Srinagar: Calling the 1947 Tripartite agreement between the United Kingdom, India and Nepal, “redundant,” the Nepal Foreign Minister Pradeep Gyawali said that Gurkha recruitment is a “legacy of past” and under the changed context some provisions are questionable.

Quoting Gyawali, a news report by a Delhi based media organization TimesNow, said that it was the first that Nepalese went abroad and it created a lot of jobs in the society in past.

However, in the changed context, the country believes that some provisions are questionable, the report said.

The report added that Gorkha soldiers from Nepal have been an integral part of the Indian Army for over six decades and currently, there are 39 battalions serving in 7 Gorkha regiments.

Earlier In December 2019, Nepal said it wanted to review a military deal which allows its citizens to be enlisted in the British army.

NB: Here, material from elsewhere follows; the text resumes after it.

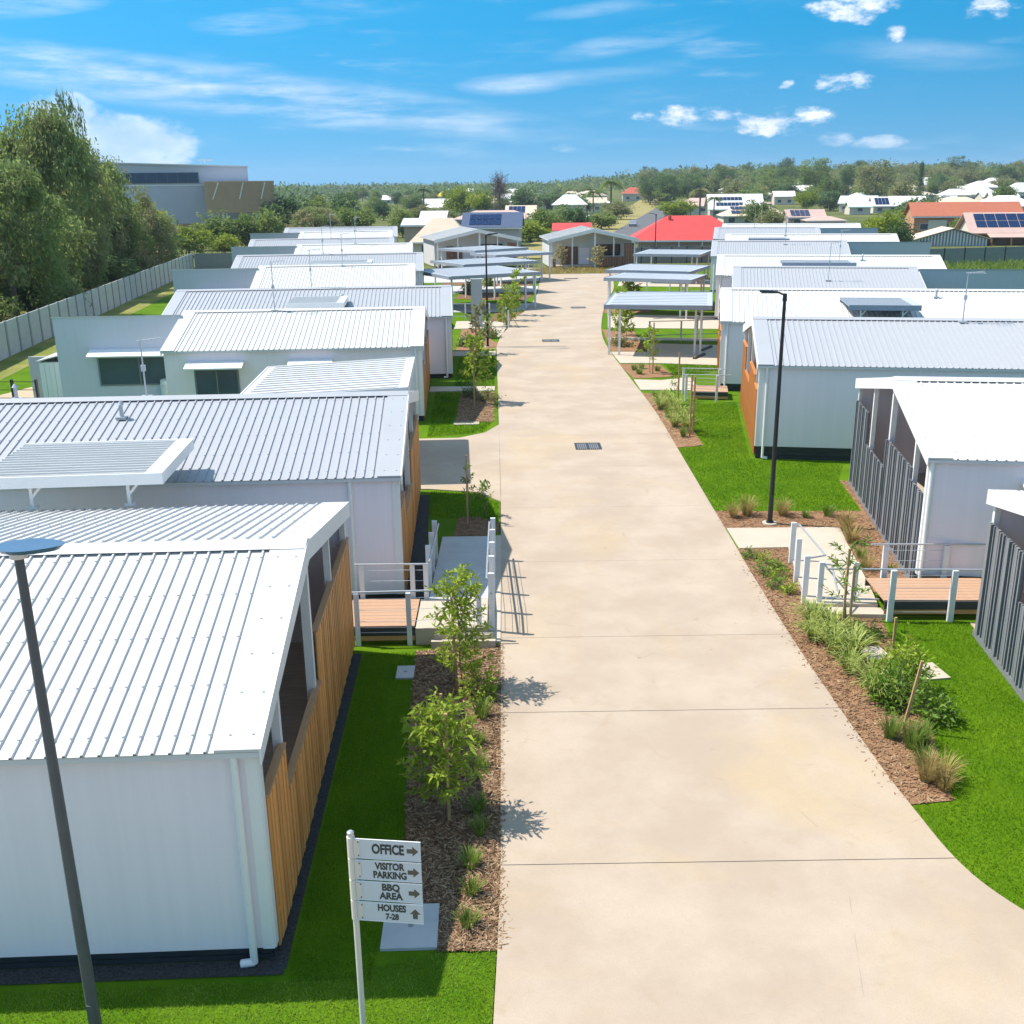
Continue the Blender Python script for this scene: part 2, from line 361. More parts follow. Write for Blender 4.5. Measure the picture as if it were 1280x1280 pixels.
M['annex2'] = mat('pale_blue_grey_cladding', (.62, .615, .70), .55, var=.03, vscale=1.5, bump=.05, bscale=18, stretch=(6, 6, .15))
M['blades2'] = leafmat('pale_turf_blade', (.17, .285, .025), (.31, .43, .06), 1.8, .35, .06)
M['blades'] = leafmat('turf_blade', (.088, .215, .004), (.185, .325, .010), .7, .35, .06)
M['straw'] = mat('straw_chip', (.26, .165, .095), .9, spec=.1, vscale=9, col2=(.46, .335, .21))
M['leafA'] = leafmat('young_leaf', (.19, .31, .02), (.40, .48, .06), 6)
M['leafB'] = leafmat('glossy_leaf', (.10, .21, .02), (.21, .33, .04), 5, .35, .35)
M['strap'] = leafmat('strap_leaf', (.21, .30, .04), (.50, .54, .18), 8)
M['fine'] = leafmat('fine_grass', (.12, .20, .03), (.22, .30, .05), 9)
M['drygr'] = leafmat('dry_grass', (.30, .22, .07), (.48, .38, .15), 9)
M['tA'] = leafmat('tree_leaf_mid', (.145, .215, .045), (.26, .325, .09), .35, .55)
M['tB'] = leafmat('tree_leaf_dark', (.075, .145, .05), (.165, .24, .08), .35, .55)
M['tC'] = leafmat('tree_leaf_lime', (.17, .25, .018), (.32, .38, .04), .5, .5)
M['tD'] = leafmat('tree_leaf_olive', (.19, .215, .075), (.35, .345, .15), .4, .5)
M['tF'] = leafmat('tree_leaf_fresh', (.17, .25, .065), (.33, .40, .14), .35, .55)
M['tE'] = leafmat('tree_leaf_pale', (.30, .26, .12), (.44, .38, .20), .5)
M['tY'] = leafmat('tree_leaf_yellow', (.40, .38, .01), (.52, .48, .02), .6)
M['tP'] = mat('bare_twig', (.17, .115, .11), .9, var=.2, vscale=2)

# ------------------------------------------------------------------ terrain
def sst(a, b, v):
    t = min(1, max(0, (v - a) / (b - a))); return t * t * (3 - 2 * t)
def ground(x, y):
    z = -0.10 - 1.2 * sst(120, 140, y)
    if y > 150: z += 9.5 * sst(380, 740, y) * sst(.03, .20, x / y)
    if y > 800: z += 14 * sst(800, 2200, y) * sst(.10, .5, x / y)
    return z
def terrain():
    ys = [-400, -60, 0, 30, 60, 90, 112, 120, 124, 128, 132, 136, 140, 150, 170, 200, 240, 280, 330] + [330 + 40 * i for i in range(1, 15)] + [960, 1060, 1200, 1400, 1700, 2200, 3000, 4500, 7000, 12000]
    us = [-1.2, -.8, -.6, -.45, -.35, -.25, -.18, -.12, -.06, 0, .03, .06, .1, .14, .18, .22, .27, .33, .4, .5, .65, .85, 1.2]
    vs = []; fs = []
    for y in ys:
        for u in us:
            x = u * (max(y, 0) + 220); vs.append((x, y, ground(x, y)))
    n = len(us)
    for j in range(len(ys) - 1):
        for i in range(n - 1):
            a = j * n + i; fs.append((a, a + 1, a + n + 1, a + n))
    me = bpy.data.meshes.new('terrain'); me.from_pydata(vs, [], fs); me.materials.append(M['land'])
    obj('terrain', me, kind='structure', smooth=True)
terrain()

# ------------------------------------------------------------------ road and its slabs
LEFT = [(-6, -.5), (6, -.3), (9.4, -.22), (10.5, -.18), (11.9, -.14), (30.3, -.15), (59.4, -.42), (61, -.36), (66, .0), (72, .6), (76.5, 1.5), (81, 2.1), (87.6, 2.75), (97, 3.3), (105, 3.7), (108.5, 3.9)]
RIGHT = [(-6, 26), (2, 19), (6, 13.5), (8, 10), (9.5, 8.0), (10.4, 7.1), (11.1, 6.58), (11.85, 6.23), (13.45, 6.02), (15, 5.93), (20, 5.83), (27, 5.92), (35, 6.05), (42, 6.15), (50, 6.0), (57.5, 5.88), (63, 5.98), (71.4, 6.7), (81, 7.9), (92, 9.6), (105.7, 11.4), (108.5, 12.4)]
def smooth_tab(tab):
    out = []; n = len(tab)
    for i in range(n - 1):
        p0, p1, p2, p3 = tab[max(i - 1, 0)], tab[i], tab[i + 1], tab[min(i + 2, n - 1)]
        def sl(a, b): return (b[1] - a[1]) / (b[0] - a[0]) if b[0] != a[0] else 0
        m1 = .5 * (sl(p0, p1) + sl(p1, p2)) if i else sl(p1, p2); m2 = .5 * (sl(p1, p2) + sl(p2, p3)) if i < n - 2 else sl(p1, p2); h = p2[0] - p1[0]
        for k in range(6):
            t = k / 6; y = p1[0] + h * t
            out.append((y, (2 * t ** 3 - 3 * t * t + 1) * p1[1] + (t ** 3 - 2 * t * t + t) * h * m1 + (3 * t * t - 2 * t ** 3) * p2[1] + (t ** 3 - t * t) * h * m2))
    return out + [tab[-1]]
LEFT = LEFT[:6] + smooth_tab(LEFT[6:]); RIGHT = smooth_tab(RIGHT)
def lerp(tab, y):
    for (a, u), (b, v) in zip(tab[:-1], tab[1:]):
        if a <= y <= b: return u + (v - u) * (y - a) / (b - a)
    return tab[-1][1]
def edge(tab, y0, y1):
    ys = sorted({y0, y1} | {a for a, _ in tab if y0 < a < y1}); return [(lerp(tab, y), y) for y in ys]
road_poly = edge(LEFT, -6, 108.5) + edge(RIGHT, -6, 108.5)[::-1]
road = sheet('road', road_poly, -.02, M['joint'])
joints = [-6, 3.8, 8, 12.2, 16.52, 19.7, 24.2, 28.7, 33.2, 37.7, 42.2, 46.7, 51.2, 55.4, 59.5, 64, 68.5, 73, 78, 83, 88, 93, 98, 103, 108.5]
for a, b in zip(joints[:-1], joints[1:]):
    g = .0075 if a < 19 else .003
    p = edge(LEFT, a + g, b - g) + edge(RIGHT, a + g, b - g)[::-1]
    sheet('concrete_slab', p, .03, M['concrete'], kind=None, thick=.05, parent=road)
sheet('cross_street', [(-90, -16), (90, -16), (90, 5.6), (26, 5.2), (-.5, 6.6), (-90, 6.6)], .026, M['concrete'], thick=.05)
# end apron of the turning area
road_end = sheet('turning_area', [(-9.5, 108.52), (13.5, 108.52), (14.2, 114.5), (-2, 117.6), (-9, 115)], .03, M['concrete'], thick=.1)
for i, (x, y, w, d) in enumerate([(2.94, 35.9, .92, .95), (2.78, 61.8, 1.0, .9), (5.6, 78.6, 1.1, .95), (6.6, 103, 1.3, .9)]):
    g = thing('drain_grate', ['dark rectangular drain grate in the road nearest the camera, between two saplings', 'dark drain grate in the middle of the road beside the tall thin lamp',
                              'small dark drain grate farther up the road between the carports', 'faint drain grate near the far end of the road'][i], 'drain', (x, y, .034), 0, 'drain grates in the road')
    fr = MB()
    for (a, b, c, e) in ((-w / 2, w / 2, -d / 2, -d / 2 + .06), (-w / 2, w / 2, d / 2 - .06, d / 2), (-w / 2, -w / 2 + .06, -d / 2 + .06, d / 2 - .06), (w / 2 - .06, w / 2, -d / 2 + .06, d / 2 - .06), (-.03, .03, -d / 2 + .06, d / 2 - .06)): fr.box(a, b, c, e, 0, .014)
    fr.build('frame', M['skirt'], g)
    MB().box(-w / 2 + .06, w / 2 - .06, -d / 2 + .06, d / 2 - .06, -.002, .003).build('pit', M['battenb'], g)
    bar = MB().box(-.012, .012, -d / 2 + .06, d / 2 - .06, .003, .012).mesh('bar', M['ribfence'])
    for k in range(int((w - .12) / .07)): obj('bar', bar, g, (-w / 2 + .1 + k * .07, 0, 0))
sheet('drain_channel', [(-.3, 59.52), (3.6, 59.52), (3.6, 59.62), (-.3, 59.62)], .034, M['battenb'])

# ------------------------------------------------------------------ lawns, beds, paths
L_lawn = [(x - .015, y) for x, y in edge(LEFT, -6, 108.5)] + [(-12, 112), (-36, 119), (-34.5, 119), (-27.2, 56.5), (-21, -6)]
sheet('left_lawn', L_lawn, -.004, M['lawn'])
sheet('right_lawn', [(x + .015, y) for x, y in edge(RIGHT, 6, 108.5)] + [(13.6, 112), (40, 112.2), (60, 115), (60, 60), (46, 6)], -.004, M['lawn'])
sheet('dry_yard', [(30.5, 62), (60, 62), (60, 112), (40.5, 109), (36, 86)], .002, M['lawn2'])
sheet('dry_verge', [(-34, 112), (-26.5, 48), (-24.5, 48), (-31, 112)], .003, M['lawn2'])
sheet('sand_patch', [(-21.5, 44.6), (-19.2, 49.2), (-22, 50.4), (-23.6, 45.2)], .006, M['sand'])
def bed(name, poly, z=.012, m='mulch', kind='structure'): return sheet(name, poly, z, M[m], kind)
bedL1 = [(-1.85, 19.15), (-1.72, 16), (-1.52, 13), (-1.47, 11.42), (-.92, 11.42), (-.92, 10.55), (-.1, 10.55), (-.08, 19.4)]
bed('mulch_bed', bedL1)
bed('gravel_shade_strip', [(-3.2, 19.1), (-2.97, 10.3), (-2.72, 10.3), (-2.93, 19.1)], .008, 'gravel')
bed('gravel_shade_strip', [(-2.74, 10.46), (-9.5, 10.25), (-9.5, 10.0), (-2.74, 10.2)], .0115, 'gravel')  # gravel-coloured strip standing in for the dark shade gap at the skirt's foot
bed('gravel_shade_strip', [(-2.75, 30.2), (-2.5, 21.6), (-1.85, 21.6), (-2.3, 30.2)], .008, 'gravel')
bedL2 = [(-1.4, 26.3), (-.45, 26.3), (-.2, 26.6), (-.2, 27.4), (-.75, 28.0), (-1.35, 28.0)]
bed('mulch_bed', bedL2)
bedL3 = [(-1.95, 40.2), (-.45, 40.2), (-.42, 46.3), (-1.95, 46.3)]
bed('mulch_bed', bedL3)
bed('soil_bed', [(-2.7, 58.4), (-.45, 58.6), (-.3, 61.2), (-.6, 62), (-1.7, 67.5), (-2.7, 67.5)], .012, 'soil')
bedL4 = [(-.9, 66.5), (.1, 66.8), (1.2, 74), (1.4, 76.2), (-.6, 76.5), (-.9, 71)]
bed('mulch_bed', bedL4, .013)
bed('mulch_bed', [(-4, 86), (1.5, 84), (2.3, 87), (2.6, 92), (-3, 95)], .012)
bed('mulch_bed', [(-6, 98), (2.4, 96), (2.9, 101), (-5, 104)], .012)
bedR1 = [(5.95, 13.52), (6.70, 13.62), (7.10, 15.3), (7.42, 16.7), (7.75, 19), (8.0, 20.5), (7.85, 21.2), (6.55, 21.25), (6.8, 22.4), (7.22, 24.98), (5.85, 24.98), (5.8, 22.9), (5.76, 19.7), (5.88, 14.8)]
bed('soil_bed', bedR1, .012, 'soil')
bedR2 = [(5.87, 26.6), (9.05, 26.5), (8.1, 21.9), (8.9, 22.0), (9.5, 22.1), (10.78, 31.0), (10.45, 31.2), (10.08, 28.0), (5.9, 28.2)]
bed('soil_bed', bedR2, .012, 'soil')
bed('sand_strip', [(9.96, 20.2), (9.78, 20.2), (8.35, 9.5), (8.62, 9.5)], .010, 'sand')
bedR3 = [(5.96, 35.6), (7.05, 35.9), (7.15, 45.3), (6.05, 45.6)]
bed('soil_bed', bedR3, .012, 'soil')
bedR4 = [(6.18, 49.2), (8.2, 49.6), (8.0, 53.0), (5.9, 53.4)]
bed('soil_bed', bedR4, .012, 'soil')
bedR5 = [(5.95, 57.6), (7.9, 57.4), (8.2, 66), (6.3, 66.6)]
bed('soil_bed', bedR5, .012, 'soil')
bed('soil_bed', [(7.2, 75.2), (10.6, 75.2), (10.8, 78), (7.6, 78.6)], .012, 'soil')
bed('mulch_bed', [(-1, 108.6), (13.2, 108.6), (13.9, 114.4), (4.8, 116)], .06, 'lawn2')
def pad(name, poly, z=.03, m='conc2', thick=.06): return sheet(name, poly, z, M[m], 'structure', thick)
pad('left_driveway', [(-10, 30.7), (-2.4, 30.8), (-.9, 30.4), (-.153, 29.4), (-.238, 39.6), (-.75, 38.3), (-1.7, 37.5), (-9.6, 37.1)], .026, 'concrete', .05)
pad('garden_path', [(-3.4, 46.5), (-.44, 46.6), (-.44, 47.6), (-3.4, 47.7)])
pad('garden_path', [(-2.9, 56.6), (-.46, 56.7), (-.46, 58.2), (-2.9, 58.2)])
pad('garden_path', [(-3.2, 67.6), (-.75, 67.8), (-.35, 63.4), (.25, 67.2), (.45, 70), (-.95, 71.5), (-3.2, 71.5)])
pad('parking_bay', [(-8, 76.6), (1.5, 76.8), (2.2, 81.8), (-8, 83)], .028, 'conc3')
pad('parking_bay', [(-8, 90), (2.9, 91), (3.2, 96), (-8, 97.4)], .028, 'conc3')
pad('parking_bay', [(-8, 100.5), (3.4, 101), (3.7, 106), (-8, 108.2)], .028, 'conc3')
pad('parking_bay', [(6.02, 53.6), (8.1, 53.4), (12.2, 52.2), (13.4, 59.0), (8.3, 60.4), (7.9, 57.2), (5.92, 57.4)], .028, 'conc2')
pad('parking_bay', [(7.6, 78.8), (15, 77.4), (16, 84), (8.6, 85.4)], .028, 'conc2')
pad('parking_bay', [(6.7, 67.2), (14, 66), (15, 72.4), (7.4, 74.4)], .028, 'conc2')
pad('parking_bay', [(10.3, 95), (18.5, 93), (19.6, 101), (11.4, 103)], .028, 'conc2')
pad('garden_path', [(6.15, 46.3), (8.8, 46.0), (8.9, 49.3), (7.4, 48.6), (6.15, 48.9)])
pad('garden_path', [(6.2, 62.0), (13.2, 60.8), (13.4, 61.8), (6.3, 63.0)], .033)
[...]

Seeking to take part in the process, Gyawali, according to the report, had said that the government of Nepal should also be part of the recruitment process adding that the agreement should also consider other issues like pensions and other benefits as they are not at par with their British counterparts.

The Gurkha regiments have actively taken part in all the post-independence wars like the Indo-Pak 1965 and 1971 Wars, 1962 Indo-China Conflict, 1999 Kargil War and peacekeeping missions in Sri Lanka.

In February 2020, Nepal officially proposed to the UK a review of a 73-year-old tripartite agreement with India and Britain over the recruitment and deployment of Gurkha soldiers and their perks and facilities and replace it with a bilateral one, according to a media report on Monday.

An agreement between New Delhi, London and Kathmandu following India’s independence from colonial rule in 1947, allowed India and Britain to recruit Gurkhas.

The country’s Ministry of Foreign Affairs on February 12 sent a letter to London, seeking a review of the tripartite agreement.

Nepal’s official request for a review comes months after its Prime Minister KP Oli first raised the issue during his meeting in June last year with the then British prime minister Theresa May in London.

The Tripartite Agreement between the United Kingdom, India and Nepal was a treaty signed in 1947 concerning the rights of Gurkhas in military service.

From the first quarter of the 19th century, Gurkhas from Nepal had served under the British, first in the armies of the East India Company, and then the British Indian Army. The terms and conditions of service for the Gurkhas were solely a matter for the British Indian authorities, without reference to the British Government in London.

In 1947, India became independent from the United Kingdom, and it was decided between the two governments to split the Gurkha regiments between the British and Indian armies- six Gurkha units became part of the new Indian Army, while four were transferred to the British Army.